* Problem statement *
Please restate, exactly as written, the lines running from the beginning of the material through the line that has "R = math.radians" in it.

################

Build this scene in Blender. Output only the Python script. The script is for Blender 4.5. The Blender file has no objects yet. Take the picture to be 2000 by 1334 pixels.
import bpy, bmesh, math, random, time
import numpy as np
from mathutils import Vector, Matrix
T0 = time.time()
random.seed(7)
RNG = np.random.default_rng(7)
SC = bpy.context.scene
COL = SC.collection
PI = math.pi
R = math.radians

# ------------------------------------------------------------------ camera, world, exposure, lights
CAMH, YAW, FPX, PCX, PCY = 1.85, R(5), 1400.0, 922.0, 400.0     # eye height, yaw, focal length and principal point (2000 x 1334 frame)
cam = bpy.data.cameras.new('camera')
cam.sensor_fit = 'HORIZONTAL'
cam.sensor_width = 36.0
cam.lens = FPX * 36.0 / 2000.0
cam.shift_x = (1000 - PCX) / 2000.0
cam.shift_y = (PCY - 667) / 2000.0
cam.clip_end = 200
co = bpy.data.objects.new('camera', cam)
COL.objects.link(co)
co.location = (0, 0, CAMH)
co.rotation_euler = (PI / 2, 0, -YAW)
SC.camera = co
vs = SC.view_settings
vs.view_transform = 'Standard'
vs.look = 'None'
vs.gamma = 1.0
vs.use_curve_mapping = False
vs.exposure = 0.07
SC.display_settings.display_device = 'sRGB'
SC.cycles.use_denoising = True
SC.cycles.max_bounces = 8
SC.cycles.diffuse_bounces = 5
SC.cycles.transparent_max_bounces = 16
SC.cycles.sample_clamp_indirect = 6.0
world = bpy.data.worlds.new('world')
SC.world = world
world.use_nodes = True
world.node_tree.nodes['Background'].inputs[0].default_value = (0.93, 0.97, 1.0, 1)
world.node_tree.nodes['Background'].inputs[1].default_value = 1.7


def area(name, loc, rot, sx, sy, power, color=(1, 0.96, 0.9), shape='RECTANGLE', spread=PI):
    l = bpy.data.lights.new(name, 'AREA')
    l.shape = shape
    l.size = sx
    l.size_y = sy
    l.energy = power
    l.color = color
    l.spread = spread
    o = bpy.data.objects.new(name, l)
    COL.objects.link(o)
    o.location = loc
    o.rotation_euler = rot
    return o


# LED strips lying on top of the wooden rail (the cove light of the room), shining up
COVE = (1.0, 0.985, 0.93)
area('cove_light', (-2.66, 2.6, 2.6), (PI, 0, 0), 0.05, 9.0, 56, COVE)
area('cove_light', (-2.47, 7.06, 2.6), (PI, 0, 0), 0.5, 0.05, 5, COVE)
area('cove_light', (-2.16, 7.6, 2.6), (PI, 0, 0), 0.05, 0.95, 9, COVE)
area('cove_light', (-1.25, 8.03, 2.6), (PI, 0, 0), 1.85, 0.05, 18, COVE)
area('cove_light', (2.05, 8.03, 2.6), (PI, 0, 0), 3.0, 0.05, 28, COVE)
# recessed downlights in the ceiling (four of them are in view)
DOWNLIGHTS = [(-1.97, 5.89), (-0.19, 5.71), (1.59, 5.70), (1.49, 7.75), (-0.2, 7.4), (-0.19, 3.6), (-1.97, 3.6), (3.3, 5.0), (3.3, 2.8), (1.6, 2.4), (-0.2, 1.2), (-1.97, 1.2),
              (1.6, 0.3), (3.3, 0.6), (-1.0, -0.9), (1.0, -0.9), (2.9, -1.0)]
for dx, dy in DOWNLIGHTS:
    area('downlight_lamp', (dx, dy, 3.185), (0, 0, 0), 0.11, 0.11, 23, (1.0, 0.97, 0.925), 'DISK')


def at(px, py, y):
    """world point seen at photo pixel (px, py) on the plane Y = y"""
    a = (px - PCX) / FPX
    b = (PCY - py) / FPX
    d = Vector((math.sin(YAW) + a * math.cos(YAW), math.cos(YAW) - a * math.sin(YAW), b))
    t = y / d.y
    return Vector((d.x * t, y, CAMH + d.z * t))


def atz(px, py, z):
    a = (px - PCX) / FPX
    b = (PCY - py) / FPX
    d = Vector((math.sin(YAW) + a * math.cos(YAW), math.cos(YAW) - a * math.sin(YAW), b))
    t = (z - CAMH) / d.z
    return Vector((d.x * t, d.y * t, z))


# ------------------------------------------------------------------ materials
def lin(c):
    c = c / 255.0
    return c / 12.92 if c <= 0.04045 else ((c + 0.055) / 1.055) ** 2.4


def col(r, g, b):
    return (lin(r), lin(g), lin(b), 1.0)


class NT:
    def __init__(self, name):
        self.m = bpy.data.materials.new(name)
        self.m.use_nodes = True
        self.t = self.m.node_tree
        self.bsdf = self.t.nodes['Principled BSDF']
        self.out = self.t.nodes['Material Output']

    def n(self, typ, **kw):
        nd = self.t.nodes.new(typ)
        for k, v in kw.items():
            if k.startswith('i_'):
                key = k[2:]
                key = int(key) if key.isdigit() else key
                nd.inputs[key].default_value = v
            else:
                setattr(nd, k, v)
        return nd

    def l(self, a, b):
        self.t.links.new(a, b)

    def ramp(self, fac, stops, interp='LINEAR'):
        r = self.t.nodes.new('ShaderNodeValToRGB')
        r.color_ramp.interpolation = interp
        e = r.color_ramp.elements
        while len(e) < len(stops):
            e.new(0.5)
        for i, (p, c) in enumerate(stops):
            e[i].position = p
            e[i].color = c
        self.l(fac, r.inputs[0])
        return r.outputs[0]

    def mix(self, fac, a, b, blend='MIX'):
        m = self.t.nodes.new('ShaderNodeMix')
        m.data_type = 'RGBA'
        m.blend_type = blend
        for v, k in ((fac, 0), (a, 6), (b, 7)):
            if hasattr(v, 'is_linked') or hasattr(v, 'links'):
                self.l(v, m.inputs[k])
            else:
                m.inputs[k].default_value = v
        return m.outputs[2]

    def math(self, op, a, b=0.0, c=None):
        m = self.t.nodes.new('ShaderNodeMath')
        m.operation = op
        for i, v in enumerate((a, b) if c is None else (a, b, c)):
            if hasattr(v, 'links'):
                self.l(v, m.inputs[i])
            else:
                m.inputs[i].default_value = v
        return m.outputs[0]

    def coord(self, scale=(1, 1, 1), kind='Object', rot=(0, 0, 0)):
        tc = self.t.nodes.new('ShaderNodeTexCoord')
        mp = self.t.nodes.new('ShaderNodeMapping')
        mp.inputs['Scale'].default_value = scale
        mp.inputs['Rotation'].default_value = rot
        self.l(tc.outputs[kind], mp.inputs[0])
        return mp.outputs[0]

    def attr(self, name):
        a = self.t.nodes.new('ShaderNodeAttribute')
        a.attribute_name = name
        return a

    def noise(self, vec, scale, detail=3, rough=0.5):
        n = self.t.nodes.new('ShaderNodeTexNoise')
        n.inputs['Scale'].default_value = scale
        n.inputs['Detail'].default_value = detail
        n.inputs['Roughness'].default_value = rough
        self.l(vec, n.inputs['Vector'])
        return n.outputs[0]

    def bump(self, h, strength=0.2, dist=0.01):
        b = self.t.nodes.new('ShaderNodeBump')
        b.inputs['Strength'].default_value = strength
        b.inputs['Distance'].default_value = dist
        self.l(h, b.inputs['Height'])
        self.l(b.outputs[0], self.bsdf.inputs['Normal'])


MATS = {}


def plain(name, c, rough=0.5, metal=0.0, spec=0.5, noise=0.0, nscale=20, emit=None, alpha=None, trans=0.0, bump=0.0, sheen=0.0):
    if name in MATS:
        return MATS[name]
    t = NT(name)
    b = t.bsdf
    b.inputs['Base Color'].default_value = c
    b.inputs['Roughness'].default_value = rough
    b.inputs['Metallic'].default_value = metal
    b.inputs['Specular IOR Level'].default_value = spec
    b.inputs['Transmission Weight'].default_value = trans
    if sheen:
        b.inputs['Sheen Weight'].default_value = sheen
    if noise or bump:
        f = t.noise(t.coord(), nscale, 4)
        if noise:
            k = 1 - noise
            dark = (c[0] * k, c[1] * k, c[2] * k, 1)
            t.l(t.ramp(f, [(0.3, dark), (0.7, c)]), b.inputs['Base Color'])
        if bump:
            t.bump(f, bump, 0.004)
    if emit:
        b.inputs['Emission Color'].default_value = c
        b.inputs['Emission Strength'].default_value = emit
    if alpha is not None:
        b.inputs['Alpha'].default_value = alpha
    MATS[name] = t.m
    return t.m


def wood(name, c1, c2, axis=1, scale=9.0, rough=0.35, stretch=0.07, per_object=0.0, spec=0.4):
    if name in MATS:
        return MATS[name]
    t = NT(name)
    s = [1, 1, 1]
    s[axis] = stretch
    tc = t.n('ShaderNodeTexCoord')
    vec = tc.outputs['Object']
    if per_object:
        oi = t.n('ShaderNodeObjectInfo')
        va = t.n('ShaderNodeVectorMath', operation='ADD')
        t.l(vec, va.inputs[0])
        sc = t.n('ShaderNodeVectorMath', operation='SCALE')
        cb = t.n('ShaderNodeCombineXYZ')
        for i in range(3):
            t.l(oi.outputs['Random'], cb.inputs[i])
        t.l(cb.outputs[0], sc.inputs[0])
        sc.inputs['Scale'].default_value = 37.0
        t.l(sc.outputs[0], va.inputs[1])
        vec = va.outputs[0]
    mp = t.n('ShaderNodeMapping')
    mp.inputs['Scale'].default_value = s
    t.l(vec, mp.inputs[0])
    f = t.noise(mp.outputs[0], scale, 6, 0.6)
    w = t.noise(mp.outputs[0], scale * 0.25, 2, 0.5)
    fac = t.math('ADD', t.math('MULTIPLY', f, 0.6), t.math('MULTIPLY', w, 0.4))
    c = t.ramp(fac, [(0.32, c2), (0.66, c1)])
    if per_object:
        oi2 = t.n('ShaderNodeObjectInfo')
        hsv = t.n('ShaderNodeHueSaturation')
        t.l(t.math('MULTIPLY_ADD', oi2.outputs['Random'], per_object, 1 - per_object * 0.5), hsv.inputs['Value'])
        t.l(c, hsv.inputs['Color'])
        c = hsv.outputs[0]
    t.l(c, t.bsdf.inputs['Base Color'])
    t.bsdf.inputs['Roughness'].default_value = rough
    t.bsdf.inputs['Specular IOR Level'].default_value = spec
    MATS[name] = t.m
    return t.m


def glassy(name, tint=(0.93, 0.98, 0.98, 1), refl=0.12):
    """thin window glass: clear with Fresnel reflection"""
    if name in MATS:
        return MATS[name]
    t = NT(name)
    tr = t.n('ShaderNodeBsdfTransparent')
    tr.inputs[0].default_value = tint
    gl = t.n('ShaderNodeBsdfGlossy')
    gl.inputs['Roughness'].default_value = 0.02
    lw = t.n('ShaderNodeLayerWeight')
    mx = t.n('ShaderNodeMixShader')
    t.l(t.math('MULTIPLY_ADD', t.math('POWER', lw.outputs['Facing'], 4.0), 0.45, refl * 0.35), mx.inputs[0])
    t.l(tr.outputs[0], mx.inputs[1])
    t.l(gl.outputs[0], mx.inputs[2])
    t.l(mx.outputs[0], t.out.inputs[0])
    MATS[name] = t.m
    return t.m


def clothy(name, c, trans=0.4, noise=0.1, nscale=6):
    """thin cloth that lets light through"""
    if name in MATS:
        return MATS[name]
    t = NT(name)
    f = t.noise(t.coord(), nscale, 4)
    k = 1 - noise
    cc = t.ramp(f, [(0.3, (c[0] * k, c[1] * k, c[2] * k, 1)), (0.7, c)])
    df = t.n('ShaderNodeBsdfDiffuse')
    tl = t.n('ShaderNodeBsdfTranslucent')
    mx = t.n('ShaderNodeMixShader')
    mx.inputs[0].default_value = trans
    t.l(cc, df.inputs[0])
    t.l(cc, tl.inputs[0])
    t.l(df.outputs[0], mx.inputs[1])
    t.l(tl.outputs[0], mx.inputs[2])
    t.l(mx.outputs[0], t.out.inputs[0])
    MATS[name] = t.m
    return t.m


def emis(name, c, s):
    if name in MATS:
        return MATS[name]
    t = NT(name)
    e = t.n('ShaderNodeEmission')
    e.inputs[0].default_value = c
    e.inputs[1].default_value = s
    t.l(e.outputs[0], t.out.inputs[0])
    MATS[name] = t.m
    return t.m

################

* Full output *
Build this scene in Blender. Output only the Python script. The script is for Blender 4.5. The Blender file has no objects yet. Take the picture to be 2000 by 1334 pixels.
import bpy, bmesh, math, random, time
import numpy as np
from mathutils import Vector, Matrix
T0 = time.time()
random.seed(7)
RNG = np.random.default_rng(7)
SC = bpy.context.scene
COL = SC.collection
PI = math.pi
R = math.radians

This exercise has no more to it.